You guys have to understand the difference between away and home games. You need to be great to win away to a rival. Genoa, Chievo and all the small sides would have a chance winning at Roma, but not Milan or Inter. This is how it is, you can only win those if you are a top side. That's why I was saying we had no chance, because I know how it works in Serie A. No matter how close you get or better you play, you'll somehow end up losing. Maybe a draw at most, but you almost never beat a rival away if you're at the level of this and last few years Milan's. We beat Juve at home, but this same side would never do it in Turin. We had no chance away to Roma, but we'll beat them at home. Same with Napoli, we lost expectedly away, but we'll probably win at San Siro.
I expect you guys to understand this shit.

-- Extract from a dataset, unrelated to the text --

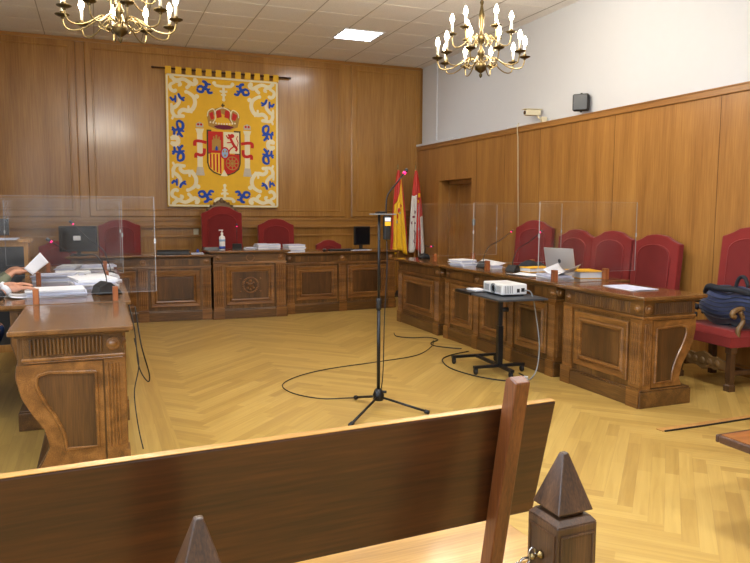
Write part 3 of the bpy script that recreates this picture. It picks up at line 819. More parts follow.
    m = MB(); poly(m, G([(211,330),(211,320),(215,315),(219,320),(219,330)]), .010); m.build('castle_gate', 'emb_b', t)
    m = MB(); poly(m, G([(239,269),(293,269),(293,338),(239,338)]), .006); m.build('lion_quarter', 'emb_w', t)
    m = MB()
    strip(m, G([(256,276),(262,288),(268,300),(275,312),(284,322),(280,330)]), 9*q, .008); strip(m, G([(262,290),(252,286)]), 4*q, .008); strip(m, G([(268,302),(250,304)]), 4*q, .008)
    strip(m, G([(276,314),(262,324),(258,332)]), 4.5*q, .008); strip(m, G([(284,318),(289,302),(284,290),(288,280)]), 3*q, .008); strip(m, G([(248,280),(256,292)]), 4*q, .008); disc(m, G([(268,281)])[0], 8*q, 7*q, .008)
    m.build('lion', 'emb_r', t)
    m = MB(); poly(m, G([(188,341),(237,341),(237,408),(222,405),(205,398),(192,386),(188,370)]), .006); m.build('striped_quarter', 'flag_y', t)
    m = MB()
    for xx, yb in ((195,388),(206,397),(217,402),(228,406)): poly(m, G([(xx-2.6,342),(xx+2.6,342),(xx+2.6,yb),(xx-2.6,yb-3)]), .008)
    m.build('stripe', 'emb_r', t)
    m = MB(); poly(m, G([(240,341),(293,341),(293,370),(288,386),(275,398),(258,405),(240,408)]), .006); m.build('chain_quarter', 'emb_r', t)
    m = MB(); cx, cy = 268, 370
    for k in range(4):
        a = PI*k/4; strip(m, G([(cx-21*math.cos(a), cy-21*math.sin(a)), (cx, cy), (cx+21*math.cos(a), cy+21*math.sin(a))]), 3*q, .008, False)
    for rr in (21, 10): strip(m, G([(cx+rr*math.cos(2*PI*k/16), cy+rr*math.sin(2*PI*k/16)) for k in range(17)]), 2.6*q, .008, False)
    m.build('chain', 'emb_g', t)
    m = MB(); poly(m, G([(228,412),(240,392),(252,412),(240,413)]), .009); m.build('pomegranate_field', 'emb_w', t)
    m = MB(); disc(m, G([(243,338)])[0], 16*q, 21*q, .010, 20); m.build('oval_rim', 'emb_r', t)
    m = MB(); disc(m, G([(243,338)])[0], 11*q, 16*q, .012, 20); m.build('oval', 'emb_lb', t)
    m = MB()
    for a, b_ in ((238,332),(248,332),(243,345)): disc(m, G([(a,b_)])[0], 3*q, 4*q, .014, 8)
    m.build('lily', 'emb_g', t)
    # crown
    m = MB(); poly(m, G([(190,252),(184,215),(192,203),(207,199),(220,193),(238,190),(256,193),(270,199),(286,204),(296,218),(288,252),(262,262),(216,262)]), .004); m.build('crown_body', 'emb_g', t)
    m = MB(); 
    for pts in ([(192,212),(204,206),(209,228),(198,232)],[(215,203),(230,199),(234,222),(218,226)],[(246,199),(262,202),(259,226),(243,222)],[(272,206),(288,214),(280,232),(268,228)]): poly(m, G(pts), .007)
    m.build('crown_cap', 'emb_r', t)
    m = MB()
    for pts in ([(186,222),(190,205),(207,198),(213,225),(205,240)],[(213,226),(214,203),(238,192),(262,203),(264,226)],[(292,222),(288,206),(270,199),(264,225),(272,240)]): strip(m, G(pts), 3.2*q, .009, False)
    for k in range(10): disc(m, G([(196+k*9.2, 240+4*math.sin(PI*k/9))])[0], 3*q, 3*q, .009, 8)
    m.build('crown_pearl', 'emb_w', t)
    m = MB(); poly(m, G([(206,252),(225,247),(255,247),(276,252),(262,259),(240,262),(218,259)]), .009); m.build('crown_lining', 'emb_p', t)
    m = MB(); strip(m, G([(238,178),(238,192)]), 4*q, .009, False); strip(m, G([(232,184),(244,184)]), 4*q, .009, False); m.build('crown_cross', 'emb_k', t)
    # pillars
    for cx in (160, 321):
        m = MB(); poly(m, G([(cx-9,262),(cx+9,262),(cx+9,385),(cx-9,385)]), .004); poly(m, G([(cx-14,262),(cx+14,262),(cx+10,275),(cx-10,275)]), .005); m.build('pillar', 'emb_w', t)
        m = MB(); poly(m, G([(cx-10,385),(cx+10,385),(cx+15,412),(cx-15,412)]), .004); m.build('pillar_base', 'emb_grey', t)
        m = MB(); poly(m, G([(cx-12,258),(cx-12,246),(cx,240),(cx+12,246),(cx+12,258)]), .004); m.build('pillar_crown', 'emb_grey', t)
        m = MB(); disc(m, G([(cx-5,249)])[0], 4*q, 4*q, .006, 8); disc(m, G([(cx+5,249)])[0], 4*q, 4*q, .006, 8); m.build('pillar_crown_jewel', 'emb_r', t)
        s_ = 1 if cx < 200 else -1
        m = MB(); strip(m, G([(cx-17*s_,318),(cx-16*s_,304),(cx,302),(cx+22*s_,306)]), 10*q, .008, False); strip(m, G([(cx-14*s_,356),(cx-13*s_,344),(cx+2*s_,347),(cx+13*s_,342),(cx+15*s_,325)]), 10*q, .008, False)
        m.build('ribbon', 'emb_r', t)
banner()

# ------------------------------------------------------------------ flags
def flag(name, label, x, y, kind):
    t = thing(name, label, 'flag', (x, y, 0))
    m = MB(); m.lathe([(.16,0),(.16,.02),(.10,.035),(.03,.06),(.02,.10)], 20); m.build('stand', 'stone_base', t, smooth=False)
    MB().tube([(0,0,.05),(0,0,2.24)], .012, 8).build('pole', 'pale_wood', t, smooth=True)
    MB().lathe([(.012,2.24),(.018,2.25),(.008,2.27),(.016,2.29),(.002,2.34)], 10).build('finial', 'brass', t, smooth=True)
    z0, z1 = .78, 2.22
    def surf(u, v, off=0):
        # u across the drape, v 0 bottom .. 1 top
        w = (.17 if kind == 'y' else .155)*(1-v)**.75+.022
        a = (u-.5)*2
        x_ = a*w + .02*(1-v); y_ = -.03-.03*math.cos(a*PI*.5) - .035*(1-v)*math.sin(a*11+v*3) - off
        z_ = z0+(z1-z0)*v - .04*math.sin(u*PI*3)*(1-v) 
        return (x_, y_, z_)
    def band(nm, u0f, u1f, v0, v1, mat, off=0):
        m = MB(); m.grid(lambda u, v: (lambda V: surf(u0f(V)+(u1f(V)-u0f(V))*u, V, off))(v0+(v1-v0)*v), 18, 30)
        m.build(nm, mat, t, solid=.003, smooth=True)
    if kind == 'y':
        # yellow field between two red bands, gathered on the pole
        band('red_stripe', lambda v: 0, lambda v: max(0.02, .16-.2*max(0,v-.2)) if v < .62 else .3+1.8*(v-.62) if v<.98 else 1, 0, .999, 'flag_r')
        band('yellow_stripe', lambda v: (max(0.02, .16-.2*max(0,v-.2)) if v < .62 else min(.98,.3+1.8*(v-.62))), lambda v: .86 if v < .6 else .86+.3*(v-.6), 0, .98, 'flag_y', .001)
        band('red_stripe', lambda v: .86 if v < .6 else min(.99,.86+.3*(v-.6)), lambda v: 1, 0, .999, 'flag_r')
        m = MB()
        for (a, b, rx, rz) in ((.45,.50,.03,.05),(.35,.44,.02,.045),(.58,.56,.02,.03)):
            c = Vector(surf(a, b, .008)); m.ell(c, rx, .004, rz, 10, 6)
        m.build('emblem', 'emb_r', t)
        m = MB()
        for (a, b, rx, rz) in ((.47,.47,.018,.02),(.40,.52,.012,.03),(.3,.38,.015,.03)):
            c = Vector(surf(a, b, .013)); m.ell(c, rx, .004, rz, 10, 6)
        m.build('emblem_detail', 'emb_grey', t)
    else:
        band('white_quarter', lambda v: 0, lambda v: .45, .02, .70, 'flag_w')
        band('red_quarter', lambda v: .45, lambda v: .75, 0, .70, 'flag_r')
        band('white_quarter', lambda v: .75, lambda v: 1, .0, .45, 'flag_w')
        band('red_quarter', lambda v: .75, lambda v: 1, .45, .72, 'flag_r')
        band('red_quarter', lambda v: 0, lambda v: 1, .70, 1, 'flag_r')
        m = MB()
        for (a, b, rx, rz) in ((.2,.45,.03,.02),(.3,.50,.02,.03),(.15,.38,.02,.03),(.33,.36,.02,.02)):
            m.ell(Vector(surf(a, b, .008)), rx, .004, rz, 10, 6)
        m.tube(spline([surf(.25,.28,.008), surf(.4,.22,.008), surf(.25,.15,.008), surf(.4,.1,.008)], 5), .008, 6)
        m.build('lion_emblem', 'flag_m', t)
        m = MB()
        m.box(-.02,.02,-.16,-.155,1.75,1.82)
        m.ell(Vector(surf(.6,.62,.008)), .02, .004, .03); m.build('castle_emblem', 'flag_y', t)
flag('spanish_flag', 'red and yellow striped flag with crest, draped on a pole', 4.93, 11.2, 'y')
flag('regional_flag', 'white and red quartered flag on a pole beside the door corner', 5.27, 11.2, 'r')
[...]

I'm not a fan of this thinking about football. I like more the way most coaches see it and try to explain it when they talk in press conferences or interviews: every match has his unique story. Like a story there are periods, let's say plot twists who decide how a match will end. Sometimes, as you say, you are the better team overall but because of such a plot twist (like a non-given regular goal or a player who misses open goal etc. - there are hundreds of plot twists) the game ends in this way and not in the other.

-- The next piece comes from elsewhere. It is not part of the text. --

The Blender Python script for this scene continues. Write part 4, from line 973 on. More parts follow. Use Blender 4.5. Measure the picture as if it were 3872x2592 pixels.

Let's take the Milan-Roma game. You say we had never a chance to win this game and were destined to loose it no matter what. Now I say there is a period, a plot-twist, who probably has decided the game: Niang's missed penalty.
What if he didn't miss the penalty? We can't say for sure that we'd have won but we know that until know we have won, bar the Inter game, every match when we took the lead. So it's not far stretched to say if Niang had transformed the pen into a goal our chances to win this game would have risen expotentially.
It's a small period, some seconds of this whole 90 minutes, who probably have influenced the result. And now that's when coaches say that they don't like to rate a game based on the result, because results are influenced by periods one can't controll no matter how much you train. Coaches instead rate a match based on the overall performance - and our performance against Roma was a Top 5 performance from us of this season.
We have won games where we played way worse, but in the way you are describing it only thing that matters is the result. No it isn't, through good performances you'll see good results, not the other way around. Don't forget this team is a work in progress, it's the youngest team of the entire league and with the right coach - and I think Montella is the right coach - this team can't do other than improve with every minute, gane and season played.
We are at the beginning of a cycle while Roma is kind of stagnating since 3 years IMO. Always somewhere between Top 3 but never near Juve. Maybe I'll be proven wrong by Roma but right now that's the way I see it.